PROBLEM REQUIREMENTS: Write out all of the entries that follow, word for word, but skip the pictures.

==========

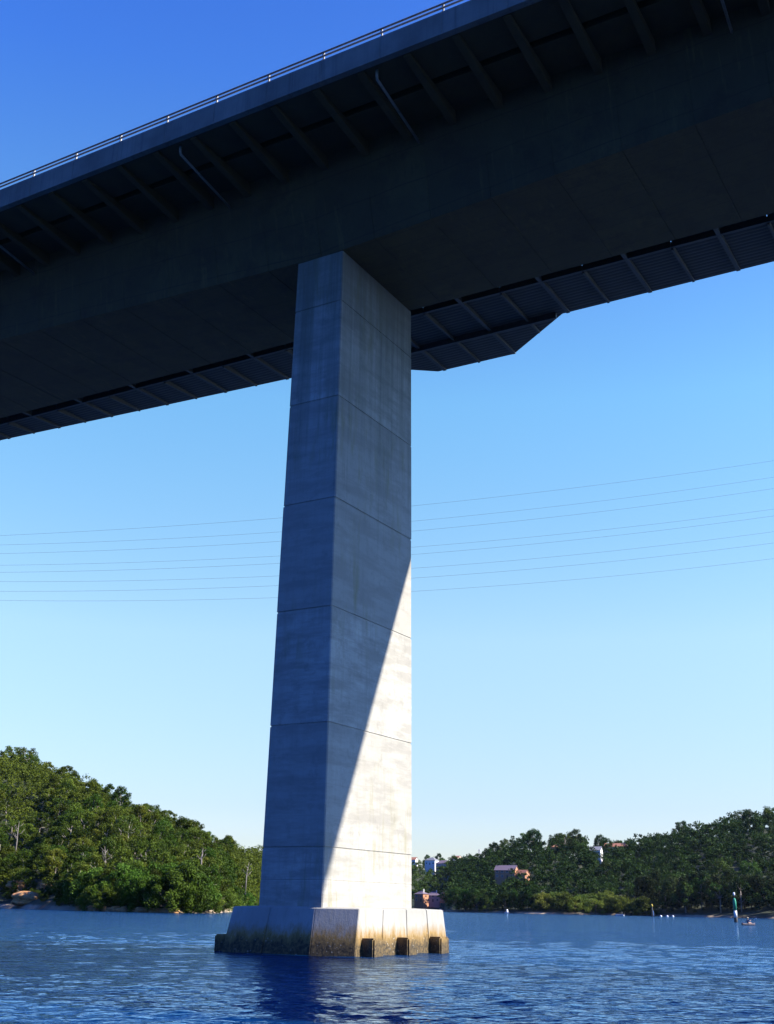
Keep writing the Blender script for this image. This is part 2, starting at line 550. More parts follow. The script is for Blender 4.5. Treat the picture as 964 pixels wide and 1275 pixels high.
for rb in ribs:
    mb = MB()
    w = .17
    prof = [(-8.68, 33.74), (-8.68, 33.62), (-6.6, 33.36), (-4.05, 33.06), (-4.05, 33.735), (-4.4, 33.745)]
    mb.loft([[(rb - w, y, z + ZO) for y, z in prof], [(rb + w, y, z + ZO) for y, z in prof]])
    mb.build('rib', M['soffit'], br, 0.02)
for s in (-1, 1):
    mb = MB()
    prof = [(s * 9.0, 33.72), (s * 9.0, 34.80), (s * 8.97, 34.88), (s * 8.74, 34.90), (s * 8.722, 34.0), (s * 8.73, 33.70)]
    secs = []
    for k in range(-51, 33):
        b = .62 + 2.93 * k
        for o_, g in ((-.03, 0), (-.015, .02), (.015, .02), (.03, 0)):
            secs.append([(b + o_, y - s * g * (1 if i < 3 else 0), z + ZO) for i, (y, z) in enumerate(prof)])
    mb.loft(secs)
    par = mb.build('parapet', M['parapet'], br)
    if s < 0:
        for k in range(-24, 9):
            b = .62 + 2.93 * k
            mb = MB()
            mb.box(b - .05, b + .05, -8.95, -8.78, 34.89 + ZO, 34.92 + ZO)
            mb.box(b - .028, b + .028, -8.90, -8.83, 34.92 + ZO, 35.38 + ZO)
            mb.box(b - .03, b + .03, -8.97, -8.83, 35.12 + ZO, 35.18 + ZO)
            mb.build('railing_post', M['galv'], par)
    mb = MB(); mb.tube([(-150, s * 8.93, 35.10 + ZO), (95, s * 8.93, 35.10 + ZO)], .045, 8); mb.build('rail', M['galv'], par)
    mb = MB(); mb.tube([(-150, s * 8.93, 35.30 + ZO), (95, s * 8.93, 35.30 + ZO)], .045, 8); mb.build('rail', M['railtop'], par)
# drain pipes under the overhang
for b in (5.95, -4.75, -18.2, 20.0, -31.5):
    mb = MB()
    mb.tube([(b + .06, -8.42, 33.74 + ZO), (b + .05, -8.42, 33.46 + ZO), (b, -8.3, 33.36 + ZO), (b - .15, -3.95, 32.85 + ZO)], .06, 10)
    mb.build('drain_pipe', M['pipe'], br)

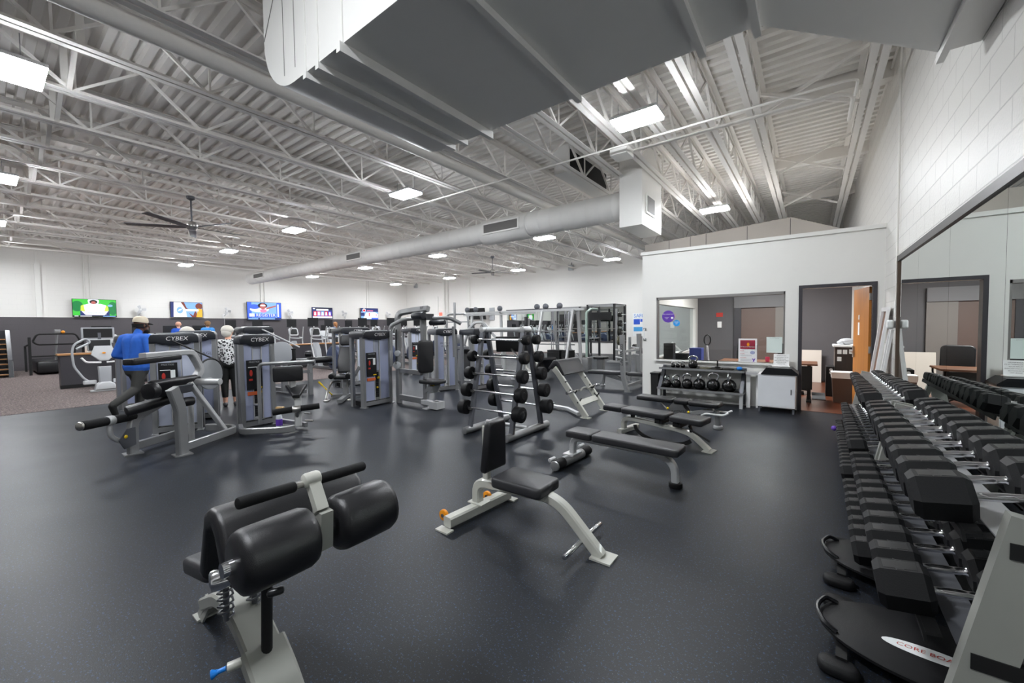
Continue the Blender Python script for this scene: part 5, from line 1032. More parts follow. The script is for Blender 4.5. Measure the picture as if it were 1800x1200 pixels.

==========

REPLY TO THE EXERCISE:
Keep writing the Blender script for this image. This is part 2, starting at line 550. More parts follow. The script is for Blender 4.5. Treat the picture as 964 pixels wide and 1275 pixels high.
for rb in ribs:
    mb = MB()
    w = .17
    prof = [(-8.68, 33.74), (-8.68, 33.62), (-6.6, 33.36), (-4.05, 33.06), (-4.05, 33.735), (-4.4, 33.745)]
    mb.loft([[(rb - w, y, z + ZO) for y, z in prof], [(rb + w, y, z + ZO) for y, z in prof]])
    mb.build('rib', M['soffit'], br, 0.02)
for s in (-1, 1):
    mb = MB()
    prof = [(s * 9.0, 33.72), (s * 9.0, 34.80), (s * 8.97, 34.88), (s * 8.74, 34.90), (s * 8.722, 34.0), (s * 8.73, 33.70)]
    secs = []
    for k in range(-51, 33):
        b = .62 + 2.93 * k
        for o_, g in ((-.03, 0), (-.015, .02), (.015, .02), (.03, 0)):
            secs.append([(b + o_, y - s * g * (1 if i < 3 else 0), z + ZO) for i, (y, z) in enumerate(prof)])
    mb.loft(secs)
    par = mb.build('parapet', M['parapet'], br)
    if s < 0:
        for k in range(-24, 9):
            b = .62 + 2.93 * k
            mb = MB()
            mb.box(b - .05, b + .05, -8.95, -8.78, 34.89 + ZO, 34.92 + ZO)
            mb.box(b - .028, b + .028, -8.90, -8.83, 34.92 + ZO, 35.38 + ZO)
            mb.box(b - .03, b + .03, -8.97, -8.83, 35.12 + ZO, 35.18 + ZO)
            mb.build('railing_post', M['galv'], par)
    mb = MB(); mb.tube([(-150, s * 8.93, 35.10 + ZO), (95, s * 8.93, 35.10 + ZO)], .045, 8); mb.build('rail', M['galv'], par)
    mb = MB(); mb.tube([(-150, s * 8.93, 35.30 + ZO), (95, s * 8.93, 35.30 + ZO)], .045, 8); mb.build('rail', M['railtop'], par)
# drain pipes under the overhang
for b in (5.95, -4.75, -18.2, 20.0, -31.5):
    mb = MB()
    mb.tube([(b + .06, -8.42, 33.74 + ZO), (b + .05, -8.42, 33.46 + ZO), (b, -8.3, 33.36 + ZO), (b - .15, -3.95, 32.85 + ZO)], .06, 10)
    mb.build('drain_pipe', M['pipe'], br)

Continue the Blender Python script for this scene: part 5, from line 1032. More parts follow. The script is for Blender 4.5. Measure the picture as if it were 1800x1200 pixels.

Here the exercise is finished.